──────── Data provided ────────
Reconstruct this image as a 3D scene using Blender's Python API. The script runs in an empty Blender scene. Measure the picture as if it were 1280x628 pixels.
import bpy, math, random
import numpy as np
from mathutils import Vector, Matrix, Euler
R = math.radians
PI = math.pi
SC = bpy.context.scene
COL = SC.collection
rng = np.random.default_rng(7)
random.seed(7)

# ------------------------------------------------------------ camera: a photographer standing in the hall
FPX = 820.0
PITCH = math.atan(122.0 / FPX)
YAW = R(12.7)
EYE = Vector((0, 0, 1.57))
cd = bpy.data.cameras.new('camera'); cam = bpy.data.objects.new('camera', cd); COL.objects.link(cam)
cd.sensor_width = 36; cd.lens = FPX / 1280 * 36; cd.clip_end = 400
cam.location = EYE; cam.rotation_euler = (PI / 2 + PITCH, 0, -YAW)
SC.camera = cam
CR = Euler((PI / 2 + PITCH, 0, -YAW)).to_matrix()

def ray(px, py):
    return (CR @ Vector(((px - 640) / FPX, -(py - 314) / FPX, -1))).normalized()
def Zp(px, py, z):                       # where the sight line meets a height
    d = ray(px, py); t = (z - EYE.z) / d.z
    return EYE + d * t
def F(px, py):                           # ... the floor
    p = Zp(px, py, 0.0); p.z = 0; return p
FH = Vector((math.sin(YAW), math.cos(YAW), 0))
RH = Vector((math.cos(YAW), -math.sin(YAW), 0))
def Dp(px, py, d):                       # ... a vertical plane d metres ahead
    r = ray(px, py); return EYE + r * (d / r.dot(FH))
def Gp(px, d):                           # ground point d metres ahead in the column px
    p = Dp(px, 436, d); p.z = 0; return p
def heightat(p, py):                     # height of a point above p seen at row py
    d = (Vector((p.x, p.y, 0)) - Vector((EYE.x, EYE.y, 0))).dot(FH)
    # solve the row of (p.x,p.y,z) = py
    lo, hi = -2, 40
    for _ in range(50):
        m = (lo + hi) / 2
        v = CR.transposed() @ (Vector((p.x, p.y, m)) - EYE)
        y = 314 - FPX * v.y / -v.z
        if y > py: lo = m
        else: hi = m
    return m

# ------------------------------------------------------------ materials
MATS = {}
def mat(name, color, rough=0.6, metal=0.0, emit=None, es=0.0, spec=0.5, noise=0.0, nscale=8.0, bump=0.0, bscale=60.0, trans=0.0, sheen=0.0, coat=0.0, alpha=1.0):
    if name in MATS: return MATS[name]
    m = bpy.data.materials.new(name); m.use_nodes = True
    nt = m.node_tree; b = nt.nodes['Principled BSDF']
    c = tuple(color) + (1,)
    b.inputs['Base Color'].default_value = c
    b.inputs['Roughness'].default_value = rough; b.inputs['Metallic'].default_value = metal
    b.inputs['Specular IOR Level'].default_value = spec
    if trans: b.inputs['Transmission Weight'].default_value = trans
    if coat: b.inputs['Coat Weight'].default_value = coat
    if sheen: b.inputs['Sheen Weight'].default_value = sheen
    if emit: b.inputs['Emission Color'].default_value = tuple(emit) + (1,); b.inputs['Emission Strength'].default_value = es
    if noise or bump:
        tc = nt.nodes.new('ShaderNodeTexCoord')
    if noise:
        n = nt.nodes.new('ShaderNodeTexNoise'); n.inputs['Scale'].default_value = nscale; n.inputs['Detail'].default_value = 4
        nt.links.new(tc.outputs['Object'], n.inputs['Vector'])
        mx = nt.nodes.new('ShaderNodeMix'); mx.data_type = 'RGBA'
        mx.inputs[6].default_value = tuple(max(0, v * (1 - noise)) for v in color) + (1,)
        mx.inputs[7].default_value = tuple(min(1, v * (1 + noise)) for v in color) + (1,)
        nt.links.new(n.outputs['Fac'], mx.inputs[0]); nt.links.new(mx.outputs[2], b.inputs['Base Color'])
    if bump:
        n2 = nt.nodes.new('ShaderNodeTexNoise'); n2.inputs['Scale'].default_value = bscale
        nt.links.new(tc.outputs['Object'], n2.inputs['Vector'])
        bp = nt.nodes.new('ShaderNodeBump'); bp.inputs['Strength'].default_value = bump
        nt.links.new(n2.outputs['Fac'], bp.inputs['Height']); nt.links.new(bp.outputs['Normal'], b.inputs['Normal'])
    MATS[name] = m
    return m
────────
Copy out each line exactly as written.

■ **Expected answer**
Reconstruct this image as a 3D scene using Blender's Python API. The script runs in an empty Blender scene. Measure the picture as if it were 1280x628 pixels.
import bpy, math, random
import numpy as np
from mathutils import Vector, Matrix, Euler
R = math.radians
PI = math.pi
SC = bpy.context.scene
COL = SC.collection
rng = np.random.default_rng(7)
random.seed(7)

# ------------------------------------------------------------ camera: a photographer standing in the hall
FPX = 820.0
PITCH = math.atan(122.0 / FPX)
YAW = R(12.7)
EYE = Vector((0, 0, 1.57))
cd = bpy.data.cameras.new('camera'); cam = bpy.data.objects.new('camera', cd); COL.objects.link(cam)
cd.sensor_width = 36; cd.lens = FPX / 1280 * 36; cd.clip_end = 400
cam.location = EYE; cam.rotation_euler = (PI / 2 + PITCH, 0, -YAW)
SC.camera = cam
CR = Euler((PI / 2 + PITCH, 0, -YAW)).to_matrix()

def ray(px, py):
    return (CR @ Vector(((px - 640) / FPX, -(py - 314) / FPX, -1))).normalized()
def Zp(px, py, z):                       # where the sight line meets a height
    d = ray(px, py); t = (z - EYE.z) / d.z
    return EYE + d * t
def F(px, py):                           # ... the floor
    p = Zp(px, py, 0.0); p.z = 0; return p
FH = Vector((math.sin(YAW), math.cos(YAW), 0))
RH = Vector((math.cos(YAW), -math.sin(YAW), 0))
def Dp(px, py, d):                       # ... a vertical plane d metres ahead
    r = ray(px, py); return EYE + r * (d / r.dot(FH))
def Gp(px, d):                           # ground point d metres ahead in the column px
    p = Dp(px, 436, d); p.z = 0; return p
def heightat(p, py):                     # height of a point above p seen at row py
    d = (Vector((p.x, p.y, 0)) - Vector((EYE.x, EYE.y, 0))).dot(FH)
    # solve the row of (p.x,p.y,z) = py
    lo, hi = -2, 40
    for _ in range(50):
        m = (lo + hi) / 2
        v = CR.transposed() @ (Vector((p.x, p.y, m)) - EYE)
        y = 314 - FPX * v.y / -v.z
        if y > py: lo = m
        else: hi = m
    return m

# ------------------------------------------------------------ materials
MATS = {}
def mat(name, color, rough=0.6, metal=0.0, emit=None, es=0.0, spec=0.5, noise=0.0, nscale=8.0, bump=0.0, bscale=60.0, trans=0.0, sheen=0.0, coat=0.0, alpha=1.0):
    if name in MATS: return MATS[name]
    m = bpy.data.materials.new(name); m.use_nodes = True
    nt = m.node_tree; b = nt.nodes['Principled BSDF']
    c = tuple(color) + (1,)
    b.inputs['Base Color'].default_value = c
    b.inputs['Roughness'].default_value = rough; b.inputs['Metallic'].default_value = metal
    b.inputs['Specular IOR Level'].default_value = spec
    if trans: b.inputs['Transmission Weight'].default_value = trans
    if coat: b.inputs['Coat Weight'].default_value = coat
    if sheen: b.inputs['Sheen Weight'].default_value = sheen
    if emit: b.inputs['Emission Color'].default_value = tuple(emit) + (1,); b.inputs['Emission Strength'].default_value = es
    if noise or bump:
        tc = nt.nodes.new('ShaderNodeTexCoord')
    if noise:
        n = nt.nodes.new('ShaderNodeTexNoise'); n.inputs['Scale'].default_value = nscale; n.inputs['Detail'].default_value = 4
        nt.links.new(tc.outputs['Object'], n.inputs['Vector'])
        mx = nt.nodes.new('ShaderNodeMix'); mx.data_type = 'RGBA'
        mx.inputs[6].default_value = tuple(max(0, v * (1 - noise)) for v in color) + (1,)
        mx.inputs[7].default_value = tuple(min(1, v * (1 + noise)) for v in color) + (1,)
        nt.links.new(n.outputs['Fac'], mx.inputs[0]); nt.links.new(mx.outputs[2], b.inputs['Base Color'])
    if bump:
        n2 = nt.nodes.new('ShaderNodeTexNoise'); n2.inputs['Scale'].default_value = bscale
        nt.links.new(tc.outputs['Object'], n2.inputs['Vector'])
        bp = nt.nodes.new('ShaderNodeBump'); bp.inputs['Strength'].default_value = bump
        nt.links.new(n2.outputs['Fac'], bp.inputs['Height']); nt.links.new(bp.outputs['Normal'], b.inputs['Normal'])
    MATS[name] = m
    return m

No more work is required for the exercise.